The $4.8 billion-asset company's profit increased 4.4%, to $14.7 million, from a year earlier. It earned 49 cents per share, up from 47 cents, S&T said Tuesday.
Net interest income increased more than 6%, to nearly $37 million, driven by loan growth and lower interest expense. Total loans increased 8%, to $3.7 billion, as the company's commercial loans rose 10% to $2.7 billion, while consumer loans totaled $978 million, up 3.2% from a year earlier. Interest expense fell by almost 24%, primarily on lower costs tied borrowings and junior subordinated debt securities. S&Ts net interest margin increased five basis points, to 3.56%.
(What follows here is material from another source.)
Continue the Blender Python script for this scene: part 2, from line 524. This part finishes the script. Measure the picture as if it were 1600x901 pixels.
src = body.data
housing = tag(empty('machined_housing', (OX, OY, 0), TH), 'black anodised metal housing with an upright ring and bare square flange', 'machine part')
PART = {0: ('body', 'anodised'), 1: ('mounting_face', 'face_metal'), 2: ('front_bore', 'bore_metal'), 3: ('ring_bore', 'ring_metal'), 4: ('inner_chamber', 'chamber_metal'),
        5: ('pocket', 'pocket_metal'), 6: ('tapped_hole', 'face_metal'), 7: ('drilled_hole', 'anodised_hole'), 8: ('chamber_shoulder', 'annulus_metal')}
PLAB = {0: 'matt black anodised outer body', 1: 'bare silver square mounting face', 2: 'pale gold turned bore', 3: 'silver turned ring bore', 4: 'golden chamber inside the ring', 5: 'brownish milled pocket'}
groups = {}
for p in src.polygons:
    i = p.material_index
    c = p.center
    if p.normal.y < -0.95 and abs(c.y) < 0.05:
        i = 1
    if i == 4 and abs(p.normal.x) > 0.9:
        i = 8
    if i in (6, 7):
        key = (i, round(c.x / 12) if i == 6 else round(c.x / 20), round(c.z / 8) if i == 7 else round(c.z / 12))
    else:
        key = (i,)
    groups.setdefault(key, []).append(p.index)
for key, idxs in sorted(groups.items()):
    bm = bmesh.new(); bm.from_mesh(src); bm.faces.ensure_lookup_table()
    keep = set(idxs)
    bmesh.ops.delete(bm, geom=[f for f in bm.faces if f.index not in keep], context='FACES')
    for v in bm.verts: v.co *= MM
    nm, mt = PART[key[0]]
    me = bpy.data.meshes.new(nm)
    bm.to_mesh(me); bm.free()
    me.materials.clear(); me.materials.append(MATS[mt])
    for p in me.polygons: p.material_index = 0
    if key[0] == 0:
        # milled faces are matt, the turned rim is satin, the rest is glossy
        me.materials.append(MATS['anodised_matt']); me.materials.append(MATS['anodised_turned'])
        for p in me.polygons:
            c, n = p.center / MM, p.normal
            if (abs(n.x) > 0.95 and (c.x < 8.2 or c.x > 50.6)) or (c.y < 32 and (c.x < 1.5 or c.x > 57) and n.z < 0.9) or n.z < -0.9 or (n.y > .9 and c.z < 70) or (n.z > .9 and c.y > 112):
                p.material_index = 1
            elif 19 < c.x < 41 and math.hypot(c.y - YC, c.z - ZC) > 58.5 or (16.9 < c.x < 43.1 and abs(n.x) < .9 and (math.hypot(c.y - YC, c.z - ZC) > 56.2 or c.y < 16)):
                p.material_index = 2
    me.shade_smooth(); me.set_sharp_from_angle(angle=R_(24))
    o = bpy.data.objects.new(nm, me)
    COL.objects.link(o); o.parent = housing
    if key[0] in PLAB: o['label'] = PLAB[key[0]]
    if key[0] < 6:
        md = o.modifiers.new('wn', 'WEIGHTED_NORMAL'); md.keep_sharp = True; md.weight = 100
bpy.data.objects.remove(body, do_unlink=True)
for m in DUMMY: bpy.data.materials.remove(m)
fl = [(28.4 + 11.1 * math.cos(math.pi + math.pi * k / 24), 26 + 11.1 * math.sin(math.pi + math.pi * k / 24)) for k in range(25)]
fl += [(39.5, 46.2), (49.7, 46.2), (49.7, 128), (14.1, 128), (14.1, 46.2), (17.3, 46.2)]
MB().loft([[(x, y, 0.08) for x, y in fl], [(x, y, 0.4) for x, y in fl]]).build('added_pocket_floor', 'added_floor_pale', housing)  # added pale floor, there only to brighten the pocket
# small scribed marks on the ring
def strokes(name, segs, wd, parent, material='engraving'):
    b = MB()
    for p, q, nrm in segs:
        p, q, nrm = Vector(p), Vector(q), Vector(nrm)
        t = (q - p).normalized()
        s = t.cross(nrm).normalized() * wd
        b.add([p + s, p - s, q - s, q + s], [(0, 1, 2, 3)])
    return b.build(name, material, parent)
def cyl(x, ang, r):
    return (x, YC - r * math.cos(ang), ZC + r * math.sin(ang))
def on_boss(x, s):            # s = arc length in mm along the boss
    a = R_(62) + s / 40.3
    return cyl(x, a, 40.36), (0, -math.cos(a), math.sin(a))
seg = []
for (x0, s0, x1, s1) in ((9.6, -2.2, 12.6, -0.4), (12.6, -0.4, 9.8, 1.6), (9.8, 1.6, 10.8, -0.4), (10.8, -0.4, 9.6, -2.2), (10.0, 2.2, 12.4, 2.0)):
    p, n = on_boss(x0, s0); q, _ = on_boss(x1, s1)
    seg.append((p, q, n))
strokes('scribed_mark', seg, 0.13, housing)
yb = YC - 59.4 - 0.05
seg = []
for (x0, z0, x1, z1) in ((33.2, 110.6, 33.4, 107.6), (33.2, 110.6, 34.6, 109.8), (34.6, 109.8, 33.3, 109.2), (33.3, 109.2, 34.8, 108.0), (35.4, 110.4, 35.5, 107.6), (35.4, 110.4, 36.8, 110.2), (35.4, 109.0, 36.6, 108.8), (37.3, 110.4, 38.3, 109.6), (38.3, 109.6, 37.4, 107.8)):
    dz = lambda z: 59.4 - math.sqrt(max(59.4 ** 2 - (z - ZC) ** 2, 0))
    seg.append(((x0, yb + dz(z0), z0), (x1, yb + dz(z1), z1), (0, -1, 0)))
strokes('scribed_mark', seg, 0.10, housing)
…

Asset quality also improved. Total nonperforming loans fell 60%, to $14.9 million due to improvements in the performance of both commercial and consumer loans. As a result of net recoveries and improved asset quality, the company recorded a $1.1 million credit for its loan-loss provision, compared with a $1 million charge a year earlier, S&T said.
Noninterest income fell 8.5%, to $11.8 million, primarily from a 71% drop in mortgage banking income. Noninterest expense rose roughly 6%, to $30.2 million, as salaries and employee benefits increased 7%, to $15.8 million.
Total assets increased nearly 6%, to $4.8 billion, from a year earlier. Total deposits were up by roughly 6%, to $3.9 billion, driven by higher certificates of deposit and savings accounts.